Perhaps the most common consumer-based online service is email—no sane individual would dream of running their own mail server when Web-based accounts are free, reliable, and full-featured. Likewise, a burgeoning industry has emerged providing email services to business. Yet many IT managers aren’t ready to take the plunge and completely outsource such a critical application. However, building a highly reliable, scalable email infrastructure that can meet ever-increasing usage is expensive.

“Traditional methods carry heavy facility, hardware, software, and personnel requirements, and the capital and operating expenditures can be significant,” write Forrester Research analysts Stephanie Balaouras and Christopher Voce in a recent report. They note that making a total commitment to the cloud isn’t the only option. “You could solve the entire message continuity and recovery challenge by simply hosting your messaging infrastructure in the cloud, but if you currently have and plan to continue to have a premise-based deployment of your messaging infrastructure, cloud services for message continuity and recovery can address some of the core challenges of doing it yourself—a hybrid solution.” Nick Mehta, CEO of LiveOffice (www.liveoffice.com) believes that, “Using the cloud as a backup or archive is a great way to test out the concept even if you don’t want to move all your email there.”

Basic Architecture & Topology Of “Hybrid” Approach

In the hybrid architecture, IT still operates an internal, enterprise email system, such as Exchange or Domino, but replicates all email traffic to a service provider. “It’s like having a second copy of the data online,” says Mehta. Should a company’s internal systems fail, the service provider can take over as the primary MTA (message transfer agent), storing and queuing all in- and outbound traffic. Once internal systems are back online, the cloud service’s queued messages are forwarded for redelivery.

Message backup and archiving are the core features most users look for with email cloud services, with some vendors stopping right there. Mehta actually sees four distinct applications for auxiliary, cloud-based email services: data retention, message search or e-discovery, personal message backup, and business continuity. With more companies subject to regulatory requirements or potential litigation necessitating access to past email, automated archiving and discovery have become important requirements for internal email services.

Likewise, most people are email packrats, but the cost of storage systems and management are nontrivial, particularly for SMEs. “Storage may be cheap,” says Paul Banco, CEO of MXSense (mxsense.com), “but you’re always going to need to buy more.” So, many companies just move the storage management problem to a service provider; for example, Mehta sees many customers offloading all but the past 30 to 90 days of mail to a service provider.

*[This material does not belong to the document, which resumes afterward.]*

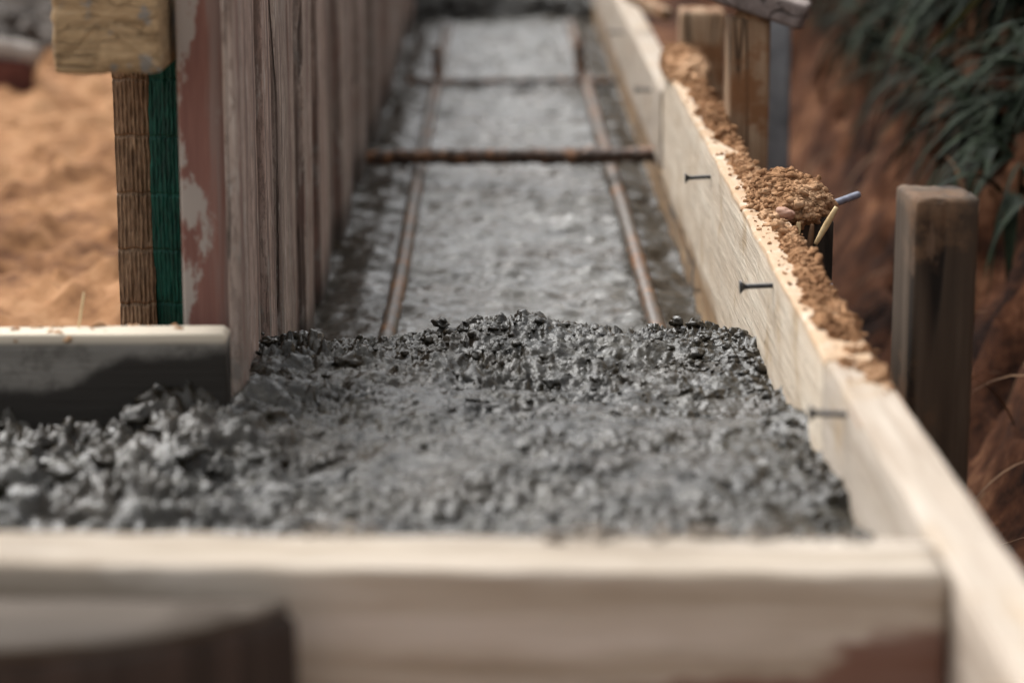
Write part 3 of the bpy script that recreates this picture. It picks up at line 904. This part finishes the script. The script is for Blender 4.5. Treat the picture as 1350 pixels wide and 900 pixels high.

Mehta and Banco both say SMEs are a core customer group for cloud email services, with Banco seeing particular interest from businesses facing compliance requirements and the resultant need for significant storage capacity.

Cost Drivers & Trade-Offs

Rates for cloud email services are typically a monthly subscription based on the number of archived mailboxes and/or the total storage footprint. According to Balaouras and Voce, “The cost per mailbox depends on how many services you subscribe to. Do you want simple continuity of service? Data recovery? Archiving? Emergency communication? Each additional service adds to the cost per mailbox. Pricing can range anywhere from $5 to $10 per mailbox and $3.50 to $6 per GB of storage.”

Selection Criteria & Recommendations

When evaluating cloud email providers, the Forrester analysts advise looking beyond mere cost calculations to consider a vendor’s infrastructure resiliency, security technologies, and administrative controls. They add, “Beyond ensuring that your data will be encrypted in flight and at rest, you should also ask your service provider if it has a SAS 70 Type II certification as well as certifications for ISO standards, such as ISO 27001/27002, that spell out specific auditing requirements for hosting and securing customer information.” Aside from standard SLAs, Mehta also encourages customers to ensure they maintain ownership and control over their data—what he terms “a client bill of rights.”

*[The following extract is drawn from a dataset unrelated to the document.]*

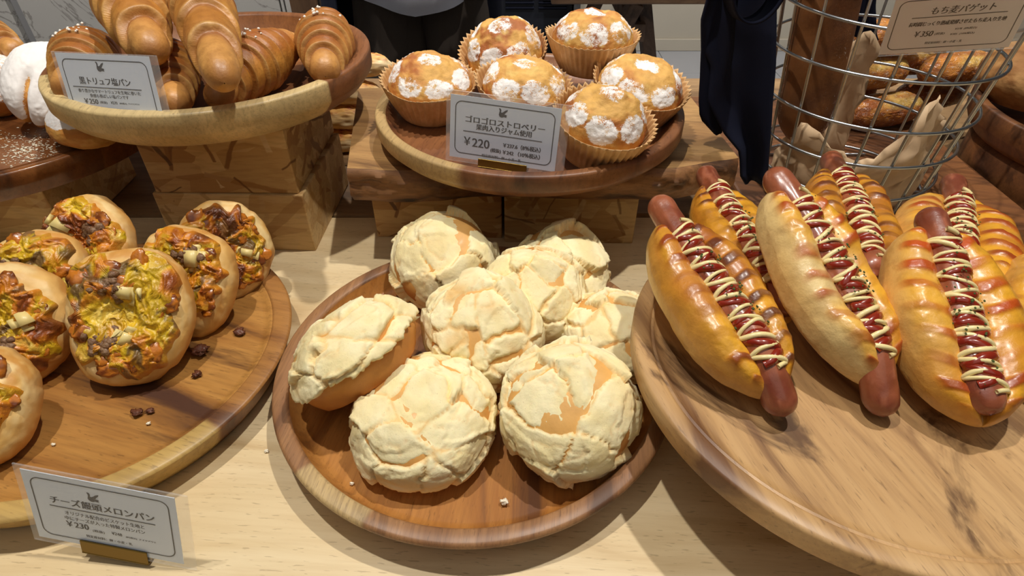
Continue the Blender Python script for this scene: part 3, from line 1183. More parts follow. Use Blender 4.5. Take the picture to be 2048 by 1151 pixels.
        o.rotation_euler = (rng.normal() * 0.35, rng.normal() * 0.35, rng.random() * 6)
    return root


CT = T_CUR.z + 0.024


def cloc(px, py, z):
    return P(px, py, z)


curry('largest curry cheese bread in front, leaning back on the others', cloc(278, 640, 0.056), (R_(50), R_(4), R_(10)), 0.0440, 0.021, 105, 0.05, 0.97, 0.0, 0.0, 1.22)
curry('curry bread with a big potato chunk behind right of the front one', cloc(390, 574, 0.047), (R_(52), R_(14), R_(-10)), 0.0415, 0.021, 212, 0.05, 0.88, 0.05, 0.1)
curry('darkest browned curry bread at the back right beside the box', cloc(452, 514, 0.045), (R_(54), R_(30), R_(14)), 0.0400, 0.019, 327, 0.75, 0.90)
curry('olive and brown curry bread at the back of the left tray', cloc(206, 500, 0.048), (R_(46), R_(-10), R_(0)), 0.0410, 0.021, 431, 0.35, 0.90)
curry('bright yellow curry cheese bread left of the largest front one', cloc(94, 594, 0.043), (R_(46), R_(-4), R_(12)), 0.0435, 0.020, 544, -0.15, 0.86)
curry('curry bread with orange browned cheese at left edge of photo', cloc(46, 664, 0.048), (R_(50), R_(10), R_(10)), 0.0400, 0.022, 655, 0.15, 0.92, -0.1, 0.0)
curry('curry bread cut by left edge, nearest to the viewer', cloc(-26, 826, 0.042), (R_(38), R_(12), R_(10)), 0.0380, 0.024, 766, 0.12, 0.88, -0.2, 0.1)


def bit(name, label, cat, px, py, z, size, mat, seed, group, col=None, sub=3):
    d, F = ico(sub)
    V = d * (1 + 0.9 * fbm(d * 2.6, 3, seed)[:, None]) * np.array(size)
    V[:, 2] -= V[:, 2].min()
    c = None
    if col is not None:
        c = np.tile(np.array(col), (len(V), 1))
    o = mk(name, V, F, mat, None, c)
    p = P(px, py, z)
    o.location = (p.x, p.y, z)
    return tag(o, label, cat, group)


for k, (px, py, s, lab) in enumerate((
        (402, 706, 0.0062, 'biggest brown meat crumb close to the front curry bread'),
        (480, 667, 0.0042, 'brown meat crumb near the right rim of the curry tray'),
        (396, 751, 0.0036, 'small brown meat crumb below the biggest crumb'),
        (276, 828, 0.0036, 'flat brown meat crumb in the open middle of the curry tray'),
        (301, 823, 0.0028, 'tiny brown meat crumb right of the flat one'),
        (440, 829, 0.0020, 'tiny brown meat crumb by the lower right rim'))):
    bit('meat_crumb', lab, 'crumb', px, py, CT + 0.0002, (s, s * 0.8, s * 0.45), M['meat'], 900 + k, 'meat crumbs on the curry tray', S(96, 48, 26))
for k, (px, py, z, s, lab) in enumerate((
        (1008, 1006, ZT, 0.0024, 'white crust crumb on the tray in front of the melon breads'),
        (298, 848, CT, 0.0014, 'white crumb between the dark streaks of the curry tray'),
        (108, 890, CT, 0.0012, 'white crumb on the curry tray beside the nearest bread'),
        (534, 903, 0.0, 0.0014, 'white crumb on the table between two trays'),
        (354, 886, CT, 0.0010, 'tiny white crumb near lower right rim of the curry tray'),
        (704, 968, ZT, 0.0012, 'tiny white crumb under the pale front melon bread'))):
    bit('bread_crumb', lab, 'crumb', px, py, z + 0.0002, (s, s * 0.8, s * 0.7), M['crumb'], 950 + k, 'white crumbs')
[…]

Cloud customers can also save money by not over-specifying service levels and avoiding lumping users into a one-size-fits-all solution. Balaouras and Voce note that the difference between guaranteed 100% availability and living with the occasional short outage could mean thousands of dollars. Likewise, they say “take a hard look at the recovery requirements for different segments of your user population; it’s likely that large groups of users might need continuity of service but don’t necessarily require access to their historical emails—and there could be opportunity to cut down on cost.”

The cloud may be over-hyped, but cloud services are rapidly evolving and are particularly appropriate for mature, standard services such as data backup and email continuity. Aside from the convenience of almost instant deployment and access to advanced capabilities beyond the reach of many SMEs, cloud services can make financial sense by obviating the need for large capital expenditures and additional IT staff.

Key Points

• Many enterprises have substantial investment in email systems and are unwilling or uneasy with outsourcing all of it to an online service provider. For these, a hybrid approach, using the cloud for backup/archiving, redundancy, and disaster recovery makes sense.

• While message archiving is the fundamental and popular purpose of cloud email services, optional capabilities include information management, e-discovery, message filtering, business continuity, and disaster recovery.

• Pricing for cloud services is subscription-based with rates tied to the number of mailboxes, total storage consumed, or both.